→ Exercise details: Check every line below for the word "picture" and give only the number of lines where it appears.

→ Provided data:
________________

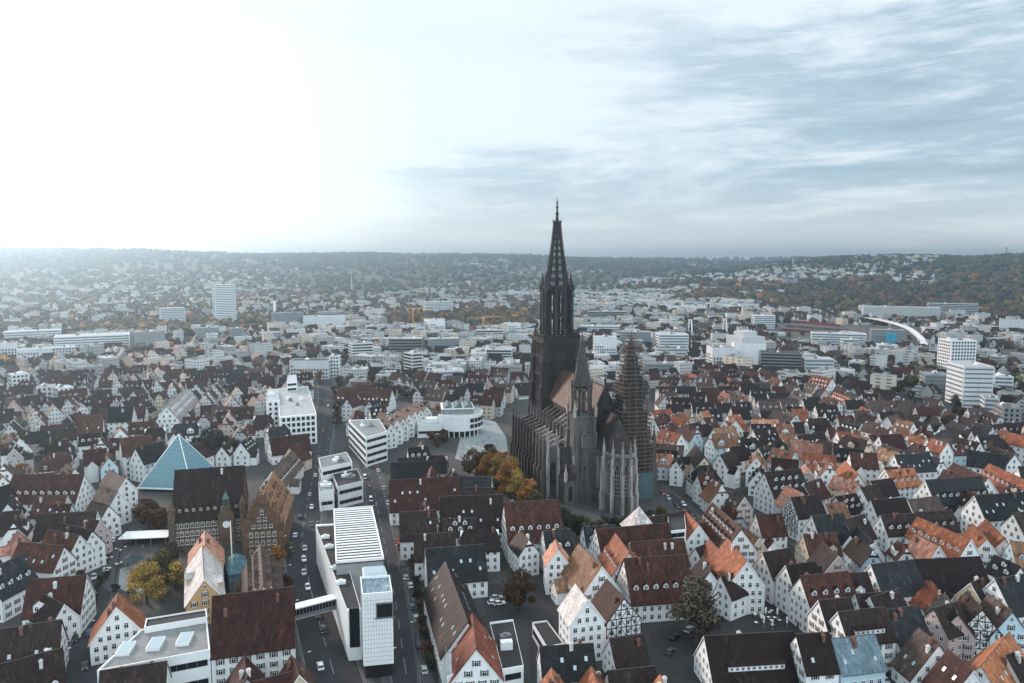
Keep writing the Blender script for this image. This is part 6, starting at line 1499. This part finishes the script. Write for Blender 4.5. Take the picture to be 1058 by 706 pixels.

________________

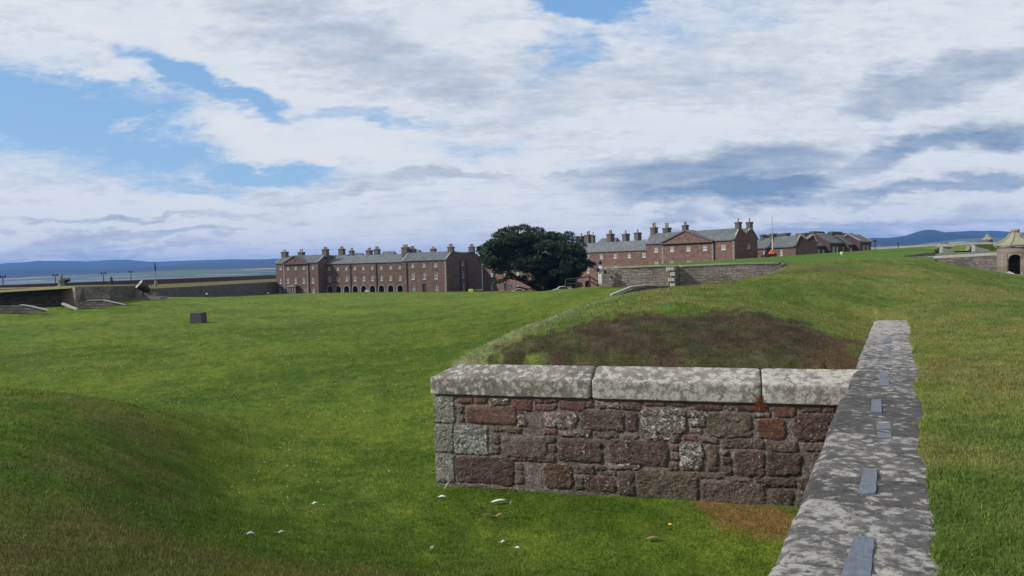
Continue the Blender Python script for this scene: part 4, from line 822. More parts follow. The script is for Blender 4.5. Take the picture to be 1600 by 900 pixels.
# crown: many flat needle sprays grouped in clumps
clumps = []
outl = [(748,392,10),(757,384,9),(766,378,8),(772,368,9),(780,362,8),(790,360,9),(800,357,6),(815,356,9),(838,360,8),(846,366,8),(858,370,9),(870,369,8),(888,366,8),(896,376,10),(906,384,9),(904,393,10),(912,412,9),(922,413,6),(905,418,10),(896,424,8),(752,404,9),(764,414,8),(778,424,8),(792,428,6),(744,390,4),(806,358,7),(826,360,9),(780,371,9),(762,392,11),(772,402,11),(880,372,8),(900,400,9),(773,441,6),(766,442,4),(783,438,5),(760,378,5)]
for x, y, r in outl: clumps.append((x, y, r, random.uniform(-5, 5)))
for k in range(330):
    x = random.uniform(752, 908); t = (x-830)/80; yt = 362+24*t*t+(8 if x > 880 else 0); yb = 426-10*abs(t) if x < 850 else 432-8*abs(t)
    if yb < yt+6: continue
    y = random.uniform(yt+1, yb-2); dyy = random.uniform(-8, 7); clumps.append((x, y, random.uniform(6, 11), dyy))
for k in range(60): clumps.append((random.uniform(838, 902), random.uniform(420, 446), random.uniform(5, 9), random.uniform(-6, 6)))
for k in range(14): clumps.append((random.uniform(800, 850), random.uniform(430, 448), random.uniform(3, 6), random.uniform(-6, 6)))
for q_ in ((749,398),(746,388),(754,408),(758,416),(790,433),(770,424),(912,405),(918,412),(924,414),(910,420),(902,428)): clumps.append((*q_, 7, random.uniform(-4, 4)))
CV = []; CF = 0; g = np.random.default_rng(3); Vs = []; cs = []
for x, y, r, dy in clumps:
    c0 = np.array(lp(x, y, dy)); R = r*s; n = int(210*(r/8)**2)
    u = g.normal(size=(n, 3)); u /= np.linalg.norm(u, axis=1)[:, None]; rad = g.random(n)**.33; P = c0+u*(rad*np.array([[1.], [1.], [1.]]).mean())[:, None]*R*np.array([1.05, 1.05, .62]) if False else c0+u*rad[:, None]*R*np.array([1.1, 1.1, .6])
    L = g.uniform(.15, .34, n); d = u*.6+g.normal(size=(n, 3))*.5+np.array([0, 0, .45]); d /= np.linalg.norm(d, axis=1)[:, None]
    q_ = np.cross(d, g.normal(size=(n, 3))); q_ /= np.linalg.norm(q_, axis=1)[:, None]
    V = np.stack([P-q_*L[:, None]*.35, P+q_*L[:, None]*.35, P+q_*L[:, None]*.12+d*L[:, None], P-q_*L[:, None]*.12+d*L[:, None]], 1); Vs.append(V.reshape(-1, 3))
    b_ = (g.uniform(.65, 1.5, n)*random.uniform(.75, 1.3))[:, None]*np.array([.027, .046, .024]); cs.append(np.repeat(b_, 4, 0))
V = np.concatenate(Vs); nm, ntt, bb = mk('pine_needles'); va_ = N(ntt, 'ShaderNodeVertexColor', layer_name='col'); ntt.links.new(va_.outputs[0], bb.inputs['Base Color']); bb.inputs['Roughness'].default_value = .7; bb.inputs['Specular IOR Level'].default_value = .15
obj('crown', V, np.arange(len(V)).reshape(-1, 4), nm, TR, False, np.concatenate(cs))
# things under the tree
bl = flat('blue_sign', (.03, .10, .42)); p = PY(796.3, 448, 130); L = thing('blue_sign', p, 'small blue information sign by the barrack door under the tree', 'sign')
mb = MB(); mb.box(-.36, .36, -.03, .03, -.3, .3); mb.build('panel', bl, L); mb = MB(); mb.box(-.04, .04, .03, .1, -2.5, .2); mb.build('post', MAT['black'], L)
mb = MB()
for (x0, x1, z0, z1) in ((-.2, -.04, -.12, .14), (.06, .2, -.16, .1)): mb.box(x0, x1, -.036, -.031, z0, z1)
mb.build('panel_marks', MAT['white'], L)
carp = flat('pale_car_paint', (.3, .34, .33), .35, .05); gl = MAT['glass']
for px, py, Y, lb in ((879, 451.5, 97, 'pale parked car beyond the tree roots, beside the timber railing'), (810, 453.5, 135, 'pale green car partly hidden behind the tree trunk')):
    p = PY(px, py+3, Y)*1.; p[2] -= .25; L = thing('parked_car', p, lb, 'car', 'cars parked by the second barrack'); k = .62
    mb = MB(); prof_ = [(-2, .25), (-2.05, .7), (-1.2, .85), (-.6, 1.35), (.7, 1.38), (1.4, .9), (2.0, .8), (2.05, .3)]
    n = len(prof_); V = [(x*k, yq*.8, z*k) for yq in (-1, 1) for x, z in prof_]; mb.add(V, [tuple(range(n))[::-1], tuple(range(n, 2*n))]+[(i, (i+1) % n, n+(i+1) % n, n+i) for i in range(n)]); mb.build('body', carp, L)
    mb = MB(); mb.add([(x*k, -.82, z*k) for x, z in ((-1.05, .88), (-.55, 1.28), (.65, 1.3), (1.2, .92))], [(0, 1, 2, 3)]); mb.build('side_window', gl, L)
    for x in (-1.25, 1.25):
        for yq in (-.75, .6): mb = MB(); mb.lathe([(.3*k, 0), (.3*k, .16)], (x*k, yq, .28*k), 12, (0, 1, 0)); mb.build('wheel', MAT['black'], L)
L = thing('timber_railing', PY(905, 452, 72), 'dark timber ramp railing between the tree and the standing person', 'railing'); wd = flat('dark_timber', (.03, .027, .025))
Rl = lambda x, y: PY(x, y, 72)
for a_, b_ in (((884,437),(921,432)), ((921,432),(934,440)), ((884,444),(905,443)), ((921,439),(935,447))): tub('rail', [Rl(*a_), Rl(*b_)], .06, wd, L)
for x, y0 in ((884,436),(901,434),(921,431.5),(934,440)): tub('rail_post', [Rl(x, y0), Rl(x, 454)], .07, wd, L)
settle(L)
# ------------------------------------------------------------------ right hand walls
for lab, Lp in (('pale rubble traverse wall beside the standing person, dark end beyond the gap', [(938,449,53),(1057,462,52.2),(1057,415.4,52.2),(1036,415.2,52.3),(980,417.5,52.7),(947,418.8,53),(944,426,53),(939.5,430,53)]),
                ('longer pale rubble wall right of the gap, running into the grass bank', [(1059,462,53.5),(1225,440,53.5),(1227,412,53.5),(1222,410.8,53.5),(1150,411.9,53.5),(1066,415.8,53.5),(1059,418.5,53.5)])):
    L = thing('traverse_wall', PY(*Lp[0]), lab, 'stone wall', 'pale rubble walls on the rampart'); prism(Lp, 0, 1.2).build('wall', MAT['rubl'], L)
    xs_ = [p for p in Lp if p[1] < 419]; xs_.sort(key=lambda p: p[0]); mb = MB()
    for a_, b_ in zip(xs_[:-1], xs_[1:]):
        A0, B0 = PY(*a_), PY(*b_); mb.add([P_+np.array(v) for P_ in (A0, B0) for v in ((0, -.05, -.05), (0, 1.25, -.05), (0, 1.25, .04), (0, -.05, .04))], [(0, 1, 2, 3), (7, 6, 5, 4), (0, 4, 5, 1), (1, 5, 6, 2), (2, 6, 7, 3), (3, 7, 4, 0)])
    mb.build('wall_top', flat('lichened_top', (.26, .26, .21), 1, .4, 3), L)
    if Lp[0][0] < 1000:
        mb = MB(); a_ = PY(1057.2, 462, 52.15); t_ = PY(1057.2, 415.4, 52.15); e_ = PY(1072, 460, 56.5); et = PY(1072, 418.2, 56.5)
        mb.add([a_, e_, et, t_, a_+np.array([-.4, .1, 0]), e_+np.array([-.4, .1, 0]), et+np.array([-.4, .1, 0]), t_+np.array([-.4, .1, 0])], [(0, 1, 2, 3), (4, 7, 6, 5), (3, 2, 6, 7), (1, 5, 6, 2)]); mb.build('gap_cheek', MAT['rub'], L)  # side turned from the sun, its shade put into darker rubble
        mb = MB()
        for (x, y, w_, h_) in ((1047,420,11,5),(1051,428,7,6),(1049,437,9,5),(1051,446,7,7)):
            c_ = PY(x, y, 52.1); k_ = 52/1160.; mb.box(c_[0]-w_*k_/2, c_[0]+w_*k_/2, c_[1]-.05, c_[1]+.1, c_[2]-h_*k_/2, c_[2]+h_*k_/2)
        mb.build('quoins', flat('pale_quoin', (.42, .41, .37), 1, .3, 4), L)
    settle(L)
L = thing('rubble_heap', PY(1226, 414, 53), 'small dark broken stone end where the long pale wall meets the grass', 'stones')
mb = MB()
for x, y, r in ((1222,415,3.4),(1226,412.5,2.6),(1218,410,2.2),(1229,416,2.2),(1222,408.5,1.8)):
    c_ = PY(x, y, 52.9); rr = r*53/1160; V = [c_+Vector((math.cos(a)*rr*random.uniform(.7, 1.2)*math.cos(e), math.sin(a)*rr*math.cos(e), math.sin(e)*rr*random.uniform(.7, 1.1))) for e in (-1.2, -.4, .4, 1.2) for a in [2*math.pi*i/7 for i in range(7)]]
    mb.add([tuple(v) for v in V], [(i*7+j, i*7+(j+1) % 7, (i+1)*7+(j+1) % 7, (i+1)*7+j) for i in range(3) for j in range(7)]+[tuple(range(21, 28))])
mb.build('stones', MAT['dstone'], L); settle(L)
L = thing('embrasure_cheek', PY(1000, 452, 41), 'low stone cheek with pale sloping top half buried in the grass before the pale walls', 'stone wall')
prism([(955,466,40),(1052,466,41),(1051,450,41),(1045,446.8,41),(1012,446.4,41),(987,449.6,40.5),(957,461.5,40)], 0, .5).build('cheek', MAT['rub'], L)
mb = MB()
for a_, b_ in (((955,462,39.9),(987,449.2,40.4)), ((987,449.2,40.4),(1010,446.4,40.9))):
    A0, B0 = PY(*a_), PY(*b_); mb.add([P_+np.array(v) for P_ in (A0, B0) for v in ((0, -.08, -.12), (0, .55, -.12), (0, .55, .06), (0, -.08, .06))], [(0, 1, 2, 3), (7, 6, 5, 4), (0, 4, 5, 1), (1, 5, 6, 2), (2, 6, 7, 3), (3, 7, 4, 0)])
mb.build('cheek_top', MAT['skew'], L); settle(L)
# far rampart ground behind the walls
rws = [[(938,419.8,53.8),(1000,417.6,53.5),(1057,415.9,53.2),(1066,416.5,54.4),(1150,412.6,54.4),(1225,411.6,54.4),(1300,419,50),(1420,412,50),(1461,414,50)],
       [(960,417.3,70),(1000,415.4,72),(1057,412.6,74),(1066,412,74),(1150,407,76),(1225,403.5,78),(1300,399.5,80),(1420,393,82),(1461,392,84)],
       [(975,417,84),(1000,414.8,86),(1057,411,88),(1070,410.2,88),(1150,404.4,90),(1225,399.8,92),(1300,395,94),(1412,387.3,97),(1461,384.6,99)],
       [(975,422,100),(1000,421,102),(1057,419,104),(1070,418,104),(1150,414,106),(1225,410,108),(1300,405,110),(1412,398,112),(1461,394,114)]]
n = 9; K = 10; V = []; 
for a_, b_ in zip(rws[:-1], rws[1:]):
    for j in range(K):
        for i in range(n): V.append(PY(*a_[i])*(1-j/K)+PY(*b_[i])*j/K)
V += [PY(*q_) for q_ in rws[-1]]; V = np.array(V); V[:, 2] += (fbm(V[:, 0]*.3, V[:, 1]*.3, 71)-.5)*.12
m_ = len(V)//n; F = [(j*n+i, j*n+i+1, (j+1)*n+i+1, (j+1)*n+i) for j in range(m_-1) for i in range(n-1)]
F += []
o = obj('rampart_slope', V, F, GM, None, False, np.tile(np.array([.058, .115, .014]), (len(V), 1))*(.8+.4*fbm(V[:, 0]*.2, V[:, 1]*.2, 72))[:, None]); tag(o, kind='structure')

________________

→ Solution: 2